Tym razem nawet mi to nie przeszkadza, bo jazda w takich warunkach przekłada się na spadek zużycia energii. Średnie zużycie prądu spadło z 25 do 20kWh/ 100km.  W oszczędzaniu pomaga elektronika pokazując ile energii w danej chwili pobieramy lub właśnie odzyskujemy.  Super, ale na powrót prądu już nie starczy, więc trzeba podładować baterię. Spędzenie kilku godzin na parkingu w Kutnie nie uśmiecha mi się, a tyle trwałoby ładowanie auta prądem o małej mocy jaką dysponuje kutnowska ładowarka. Jadę kilka kilometrów dalej, tam jest stacja nowszej generacji.  Trzy słupki, to w sumie sześć stanowisk do ładowania i byłoby super gdyby nie to że pięć z tych stanowisk jest wyłączonych z eksploatacji. Dobrze, że jedno zostało i było wolne. Moc ładowania też przyzwoita.

Podłączam auto. Do pełnego naładowania trochę ponad dwie godziny. OK, tym razem nie czekam na 100%.

Po godzinie mam 91% i 186 km zasięgu. Wystarczy, zwłaszcza, że ładowanie kilku ostatnich procent zajmuje niewspółmiernie dużo czasu. Nie warto czekać.

Tym razem się udało, ale nie wiele brakowało do katastrofy. No cóż, słabo zaplanowany wyjazd. Następnym razem, trzeba tak planować trasę, aby mieć większą rezerwę prądu. Tylko przy tak małej pojemności akumulatora nie jest to proste.
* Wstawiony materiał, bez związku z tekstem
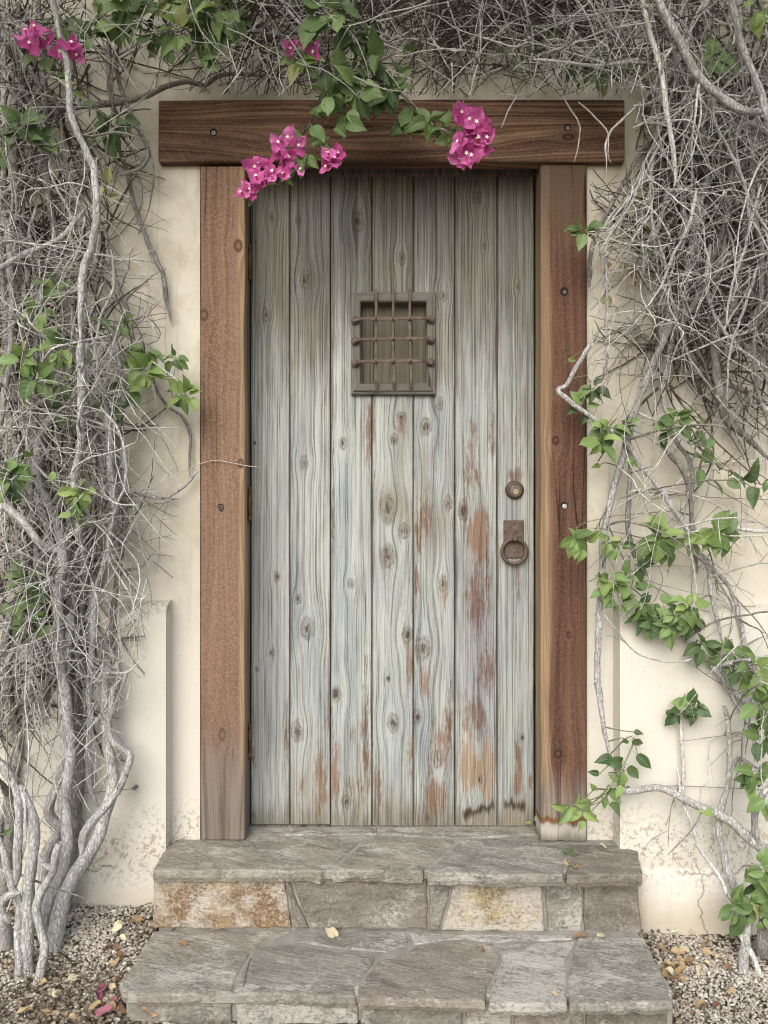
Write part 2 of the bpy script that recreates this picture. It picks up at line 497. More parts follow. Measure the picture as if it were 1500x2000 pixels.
def iron_mat(name='rusted_iron', a=(0.05, 0.037, 0.03), b=(0.12, 0.08, 0.062), c=(0.175, 0.145, 0.125), metal=0.35):
    s = Sh(name)
    x, y, z = s.pos(); p = s.vec(x, y, z)
    n = s.noise(p, 60, 4, 0.7); m_ = s.noise(p, 260, 3, 0.7)
    col = s.ramp(n * 0.7 + m_ * 0.3, [(0.34, a), (0.5, b), (0.64, c)])
    s.bump(n + m_ * 0.6, 0.5, 0.002)
    return s.done(col, s.mix(n, (0.45,) * 3, (0.8,) * 3), metal, 0.4)

def plain_mat(name, col, rough=0.6, metal=0.0, var=0.3, scale=80):
    s = Sh(name)
    x, y, z = s.pos()
    n = s.noise(s.vec(x, y, z), scale, 3, 0.6)
    c = s.mix(n, tuple(v * (1 - var) for v in col), tuple(min(1, v * (1 + var)) for v in col))
    s.bump(n, 0.3, 0.002)
    return s.done(c, rough, metal, 0.3)

def vcol_mat(name, rough=0.85, spec=0.2, bumps=300, trans=0.0):
    s = Sh(name)
    x, y, z = s.pos()
    n = s.noise(s.vec(x, y, z), bumps, 3, 0.6)
    c = s.mix(s.step(0.3, 0.7, n) * 0.35, s.attr('tint'), (0.30, 0.26, 0.20))
    s.bump(n, 0.4, 0.002)
    return s.done(c, rough, 0, spec)

M_STUCCO = stucco_mat()
M_MORTAR = mortar_mat()
M_IRON = iron_mat()
M_HINGE = iron_mat('rusty_hinge', (0.06, 0.03, 0.018), (0.155, 0.075, 0.04), (0.20, 0.115, 0.07), 0.3)
M_BRONZE = iron_mat('dull_bronze', (0.075, 0.055, 0.042), (0.13, 0.095, 0.07), (0.17, 0.13, 0.10), 0.55)
M_BRASS = plain_mat('worn_brass', (0.45, 0.36, 0.2), 0.35, 0.8)
M_STEEL = plain_mat('bright_screw', (0.42, 0.41, 0.39), 0.5, 0.5)
M_DARK = plain_mat('dark_hole', (0.02, 0.015, 0.012), 0.9)
M_WIRE = plain_mat('grey_wire', (0.22, 0.19, 0.16), 0.6, 0.4)
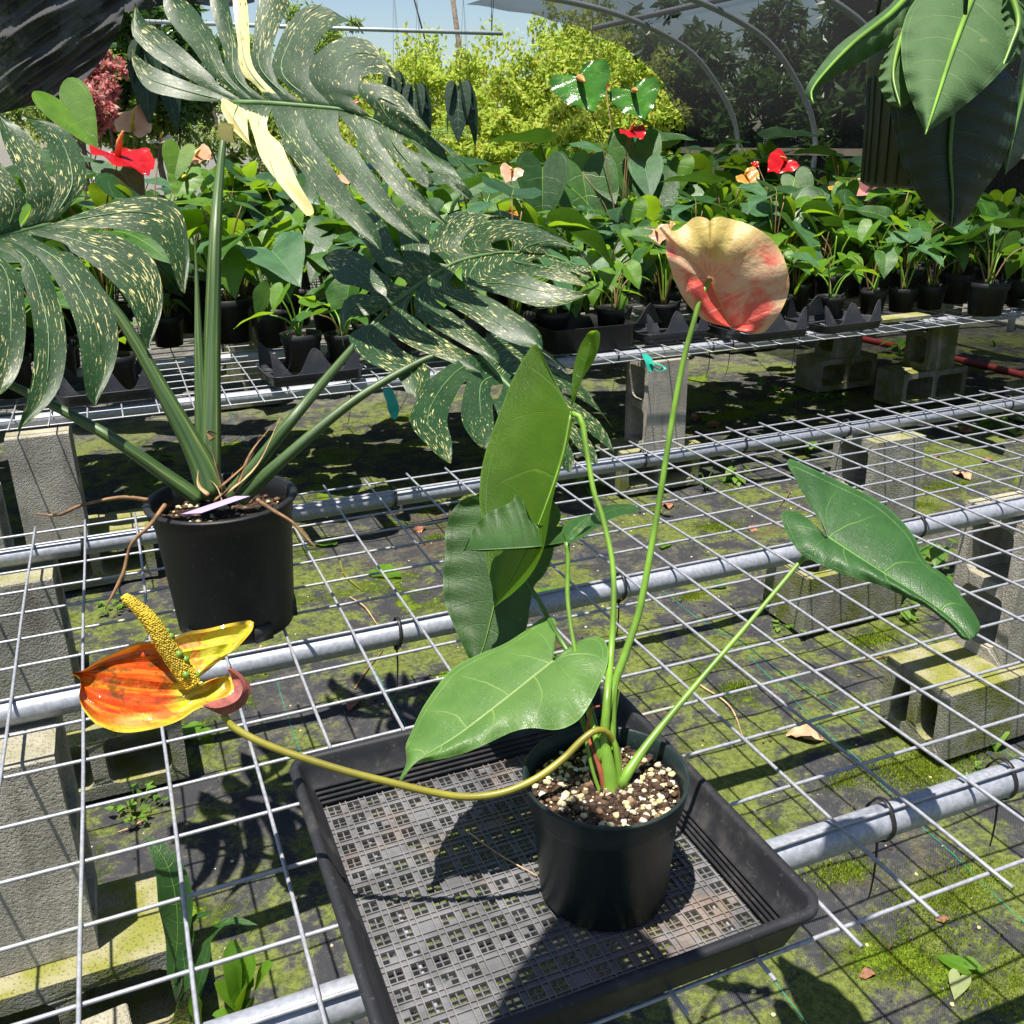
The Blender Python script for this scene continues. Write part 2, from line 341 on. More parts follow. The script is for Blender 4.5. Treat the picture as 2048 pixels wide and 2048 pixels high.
def galv(name, c=(.46, .48, .52), green=.5):
    b = NB(name); co = b.pos(); n1 = b.noise(co, 120, 4, .6); n2 = b.noise(co, 4, 4, .6)
    col = b.mix(b.step(n1, .3, .7), tuple(k*.8 for k in c), tuple(min(1, k*1.12) for k in c))
    col = b.mix(b.math('MULTIPLY', b.step(n2, .56, .72), green), col, (.4, .42, .22))
    col = b.mix(b.math('MULTIPLY', b.step(b.noise(co, 9, 5, .7), .64, .74), .4), col, (.5, .42, .36))
    return b.done(b.pbr(col, b.math('ADD', .4, b.math('MULTIPLY', n1, .2)), b.bump(n1, .12, .002), .35))
MT['wire'] = galv('galvanised_wire', (.33, .34, .38), .6); MT['pipe'] = galv('galvanised_pipe', (.32, .34, .39), .1)
MT['hoop'] = galv('weathered_hoop_pipe', (.42, .46, .47), .3)
MT['tie'] = plain('black_tie', (.012, .012, .014), .45)
def blackplastic(name, c=(.011, .0115, .013), dust=.35, rough=.38):
    b = NB(name); co = b.obj(); n1 = b.noise(co, 14, 5, .65); n2 = b.noise(co, 160, 3, .6)
    col = b.mix(b.math('MULTIPLY', b.step(n1, .48, .75), dust), c, (.2, .185, .17)); col = b.mix(b.math('MULTIPLY', b.step(n2, .6, .75), .15), col, (.25, .24, .22))
    return b.done(b.pbr(col, b.math('ADD', rough, b.math('MULTIPLY', n1, .2)), b.bump(n2, .15, .001), spec=.28))
MT['black'] = blackplastic('black_plastic', dust=.08); MT['tray'] = blackplastic('tray_plastic', (.017, .0175, .021), .2, .42)
MT['traytall'] = blackplastic('carry_tray_plastic', (.028, .03, .038), .2, .3)
def dusty(name, c, tan):
    b = NB(name); co = b.pos(); n1 = b.noise(co, 7, 5, .65); n2 = b.noise(co, 60, 5, .7); n3 = b.noise(co, 16, 4, .6, .5)
    col = b.mix(b.step(n3, .35, .65), tuple(k*.72 for k in c), tuple(k*1.25 for k in c)); col = b.mix(b.math('MULTIPLY', b.step(n1, .5, .68), tan), col, (.22, .155, .11)); col = b.mix(b.math('MULTIPLY', b.step(n2, .55, .75), .4), col, (.2, .19, .18))
    return b.done(b.pbr(col, b.math('ADD', .42, b.math('MULTIPLY', n3, .25)), b.bump(n2, .25, .002), spec=.35))
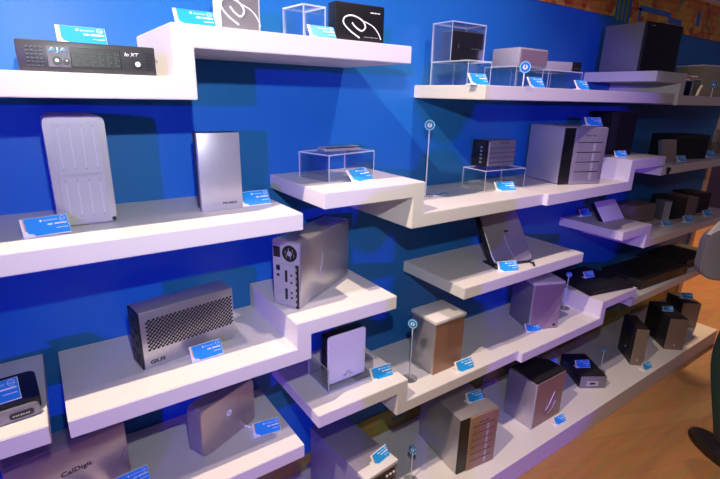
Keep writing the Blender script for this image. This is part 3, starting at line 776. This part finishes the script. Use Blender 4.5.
def person(name, label, loc, ang, legs, arms, trousers, top, s=1.0, lean=(0, 0)):
    J = {'pelvis': (0, 0, .80, .125, .085), 'waist': (0, 0, .92, .115, .08), 'chest': (0, .0, 1.10, .135, .085), 'neck': (0, 0, 1.24, .055), 'nk2': (0, -.01, 1.30, .048)}
    for sd, q in (('l', -1), ('r', 1)):
        J['hip' + sd] = (q * .075, 0, .76, .082); J['knee' + sd] = (*legs[sd][0], .058); J['ank' + sd] = (*legs[sd][1], .045)
        J['shm' + sd] = (q * .145, 0, 1.19, .055); J['elb' + sd] = (*arms[sd][0], .042); J['wr' + sd] = (*arms[sd][1], .032)
    for k in J: J[k] = tuple(v * s for v in J[k][:3]) + tuple(v * s for v in J[k][3:])
    t, skin = figure(name, label, J, None, None, loc, ang)
    nm = list(J)
    ed = [('pelvis', 'waist'), ('waist', 'chest'), ('chest', 'neck'), ('neck', 'nk2')]
    for sd in 'lr': ed += [('pelvis', 'hip' + sd), ('hip' + sd, 'knee' + sd), ('knee' + sd, 'ank' + sd), ('chest', 'shm' + sd), ('shm' + sd, 'elb' + sd), ('elb' + sd, 'wr' + sd)]
    body = skin('body', nm, ed, top, 'pelvis')
    # trousers
    tn = ['pelvis'] + [a + sd for sd in 'lr' for a in ('hip', 'knee', 'ank')]
    J2 = dict(J)
    for n in tn:
        g = 1.12 if n[:3] != 'ank' else .95
        J[n] = J[n][:3] + tuple(v * g for v in J[n][3:])
    skin('trousers', tn, [('pelvis', 'hip' + sd) for sd in 'lr'] + [('hip' + sd, 'knee' + sd) for sd in 'lr'] + [('knee' + sd, 'ank' + sd) for sd in 'lr'], trousers, 'pelvis')
    # head
    b = bmesh.new(); bmesh.ops.create_uvsphere(b, u_segments=24, v_segments=18, radius=1)
    for v in b.verts:
        x, y, z = v.co; k = 1 - .22 * max(0, -z) ** 1.5
        v.co = Vector((x * .068 * k, y * .085 * k, z * .105)) * s
        if y > .85 and abs(x) < .25 and -.35 < z < .1: v.co.y += .016 * s
    b.transform(Matrix.Translation((0, .0, 1.405 * s)))
    mb = MB(); mb.add(b); hd = mb.build('head', M['skin'], t, True)
    h = bmesh.new(); bmesh.ops.create_uvsphere(h, u_segments=24, v_segments=18, radius=1)
    bmesh.ops.delete(h, geom=[v for v in h.verts if v.co.z < -.35 + .9 * max(0, v.co.y)], context='VERTS')
    for v in h.verts: v.co = Vector((v.co.x * .074, v.co.y * .091 - .004, v.co.z * .112)) * s
    h.transform(Matrix.Translation((0, 0, 1.41 * s))); mb = MB(); mb.add(h); mb.build('hair', M['hair'], t, True)
    for q in (-1, 1):
        MB().cyl((q * .026 * s, .079 * s, 1.41 * s), .008 * s, .006 * s, 'Y', 12).build('eye', M['ink'], hd)
        MB().cyl((q * .068 * s, 0, 1.40 * s), .020 * s, .012 * s, 'X', 12, bev=.003).build('ear', M['skin'], hd)
    MB().box(-.02 * s, .02 * s, .066 * s, .076 * s, 1.352 * s, 1.358 * s, .002).build('mouth', M['red'], hd)
    # hands: palm with five skinned fingers
    for sd, q in (('l', -1), ('r', 1)):
        w = Vector(J['wr' + sd][:3]); e = Vector(J['elb' + sd][:3]); d = (w - e).normalized(); sdv = d.cross(Vector((0, 0, 1))).normalized() if abs(d.z) < .9 else Vector((0, 1, 0)); dn = d.cross(sdv)
        names, eds = ['palm0', 'palm1'], [('palm0', 'palm1')]
        J['palm0'] = (*(w), .024 * s); J['palm1'] = (*(w + d * .055 * s), .026 * s, .014 * s)
        for k in range(5):
            base = w + d * (.020 if k == 4 else .070) * s + sdv * ((-1.5 + k) * .017 if k < 4 else -.030) * s
            ln = (.055, .065, .062, .048, .045)[k] * s
            dd = d if k < 4 else (d * .6 - sdv * .8).normalized(); a, c = 'f%da' % k, 'f%db' % k
            J[a] = (*base, .0095 * s); J[c] = (*(base + dd * ln * .5 - dn * .006 * s), .0085 * s); J['f%dc' % k] = (*(base + dd * ln - dn * .022 * s), .007 * s)
            names += [a, c, 'f%dc' % k]; eds += [('palm1' if k < 4 else 'palm0', a), (a, c), (c, 'f%dc' % k)]
        skin('hand', names, eds, M['skin'], 'palm0')
        a = Vector(J['ank' + sd][:3]); fd = Vector(legs[sd][2]).normalized() if len(legs[sd]) > 2 else Vector((0, 1, 0)); px = Vector((fd.y, -fd.x, 0))
        sh = MB(); z0 = -a.z + 0.0
        pts = []
        for k in range(20):
            an = 2 * PI * k / 20; l = math.cos(an); ww = math.sin(an) * (.044 + .006 * l) * s
            p = fd * ((.065 + .125 * l) * s) + px * ww; pts.append((a.x + p.x, a.y + p.y))
        sh.prism(pts, 0, .018 * s, axis='Z', bev=.003)
        so = sh.build('shoe', M['leather'], t, True)
        ub = bmesh.new(); bmesh.ops.create_uvsphere(ub, u_segments=18, v_segments=12, radius=1)
        for v in ub.verts:
            v.co.z = max(v.co.z, -.1); xx = v.co.x
            v.co = Vector(fd) * (xx * .122 + .065) * s + px * (v.co.y * .044) * s + Vector((0, 0, (v.co.z * (.062 - .022 * xx)) * s))
        ub.transform(Matrix.Translation((a.x, a.y, .018 * s))); mb = MB(); mb.add(ub); mb.build('shoe_upper', M['leather'], so, True)
    return t

# visitor at the right edge: only a trouser leg and shoe reach the picture
VX, VY = 2.185, -.840
person('person', 'person in dark green trousers and black shoe at right edge', (VX, VY, 0), -35,
       {'l': ((-.10, .06, .43), (-.075, -.02, .075)), 'r': ((.09, .10, .43), (.12, .05, .075))},
       {'l': ((-.20, -.08, .97), (-.19, -.10, .76)), 'r': ((.22, -.03, .97), (.24, .05, .76))}, M['green'], M['cloth'], 1.0)
# grey bag hanging at the visitor's side
t = thing('shoulder_bag', 'grey bag with white paper sticking out at right edge', 'bag', (2.195, -.535, .702), -45)
MB().prism(rrect(-.0, .28, 0, .215, .06), -.03, .03, bev=.006).build('bag_body', M['bag'], t, True)
MB().prism([(.004, .19), (.035, .245), (.13, .215), (.15, .16)], -.022, -.008).build('paper', M['white'], t)
MB().tube([(.12, 0, .21), (.14, 0, .30), (.17, .0, .34), (.21, 0, .30), (.24, 0, .21)], .008).build('handle', M['cloth'], t, True)

# the photographer standing just behind the camera
person('person', 'person in dark clothes standing behind the camera taking the picture', (-.225, -1.56, 0), -32,
       {'l': ((-.08, .02, .42), (-.09, -.01, .075)), 'r': ((.08, .02, .42), (.09, -.01, .075))},
       {'l': ((-.17, .10, 1.04), (-.06, .17, 1.16)), 'r': ((.17, .10, 1.04), (.06, .17, 1.16))}, M['cloth'], M['cloth'], 1.05)

# ------------------------------------------------------------------ lights
def look(o, target):
    d = Vector(target) - o.location; o.rotation_euler = d.to_track_quat('-Z', 'Y').to_euler()
def light(kind, name, loc, energy, col, size, target=None, cone=None, blend=.15, square=False):
    l = bpy.data.lights.new(name, kind); l.energy = energy; l.color = col
    l.shadow_soft_size = size
    o = bpy.data.objects.new(name, l); COL.objects.link(o); o.location = loc
    if kind == 'SPOT':
        l.spot_size = R(cone); l.spot_blend = blend; l.use_square = square; look(o, target)
    return o
light('SPOT', 'camera_flash', (.05, -1.2, 1.64), 38, (.96, 1, .97), .012, (.95, 0, 1.22), 125, 1)
an = R(39.9)
light('SPOT', 'violet_spot', (-4.5, -6.2, 1.76), 1450, (.18, .050, 1.0), .04, (-4.5 + 8 * math.sin(an), -6.2 + 8 * math.cos(an), .90), 18.6, .08, True)
light('SPOT', 'overhead_spot', (-.45, -.66, 2.6), 205, (1, .80, .56), .012, (.25, -.25, .8), 84, .6)
light('SPOT', 'overhead_spot', (1.05, -.80, 2.7), 85, (1, .74, .74), .03, (1.2, -.25, .9), 72, .8)
light('SPOT', 'warm_hall_spot', (5.2, .2, 3.0), 560, (1, .60, .28), .1, (5.0, .4, 0), 90, .6)
light('SPOT', 'warm_hall_spot', (3.3, .48, 4.4), 175, (1, .58, .30), .05, (3.2, -1.4, 0), 56, .9)
light('SPOT', 'far_shelf_fill', (4.2, -3.0, 2.6), 20, (1, .74, .76), .1, (3.0, -.2, 1.1), 34, .9)  # added fill light, lifts the dim shelf fronts at far right

w = bpy.data.worlds.new('world'); SC.world = w; w.use_nodes = True
w.node_tree.nodes['Background'].inputs[0].default_value = (.42, .30, .72, 1)
w.node_tree.nodes['Background'].inputs[1].default_value = .085
SC.view_settings.view_transform = 'Standard'; SC.view_settings.look = 'None'
SC.view_settings.exposure = 0; SC.view_settings.gamma = 1; SC.view_settings.use_curve_mapping = False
Zużycie energii na poziomie 20kWh to całkiem dobry wynik i nie wymagał jakichś super wyrzeczeń. Samochód normalnie użytkowany z włączoną klimatyzacją, jedynie co, to delikatne korzystanie z osiągów auta.

Jest dobrze, ale trzeba postarać się o lepszy wynik. W elektryku wszystko jest na prąd i zwiększa zużycie energii. Wyłączam klimatyzację, nawiew, nawet radio i obserwuję co będzie się działo. Prędkość też zmniejszyłem do akceptowalnego minimum.

Rezultat 16,0 kWh/ 100km cieszy, ale na dłuższą metę tego bym nie wytrzymał.  Można wykręcić jeszcze lepszy wynik, ale to wymaga większego ograniczenia szybkości, co już prowadziłoby do blokowania ruchu.

Elektryczne Renault Kangoo nie jest łatwo ocenić. Dobrze zaprojektowany samochód użytkowy, dobrze wyposażony i napęd elektryczny, który potrafi skutecznie zredukować jego funkcjonalność. Problemem jest mały zasięg.  Większa bateria zdecydowanie poprawiłaby tu sytuację. Kolejnym problemem jest słaba infrastruktura w terenie. W dużych miastach szybko znajdziemy punkt ładowania, ale w trasie nie jest to już tak oczywiste. Do tego dochodzi czas ładowania.  Trudno zaakceptować kilkugodzinną przerwę w pracy.

Pomimo tych uciążliwości nie skreślałbym elektrycznego Kangoo, bo nie trudno znaleźć miejsce, gdzie ten samochód idealnie się wpasuje. Pierwszym przykładem będą usługi w Warszawie, np. glazurnicze. Obszerne wnętrze pomieści cały sprzęt i materiały do pracy, a ustawa o elektromobilności ułatwi nam dojazd do pracy. Możemy poruszać się buspasami i parkować bez ponoszenia opłat. W Warszawie to nawet kilkadziesiąt złotych dziennie oszczędności na parkowaniu. Żeby cieszyć się w pełni z napędu elektrycznego, to dobrze mieć jeszcze zapewniony dostęp do energii, najlepiej z własnej fotowoltaiki, wtedy będziemy jeździć za darmo.  No prawie, bo wcześniej musimy wyłożyć sporo pieniędzy na zakup samochodu elektrycznego. W przypadku Renault Kangoo ceny zaczynają się od 140400 PLN netto.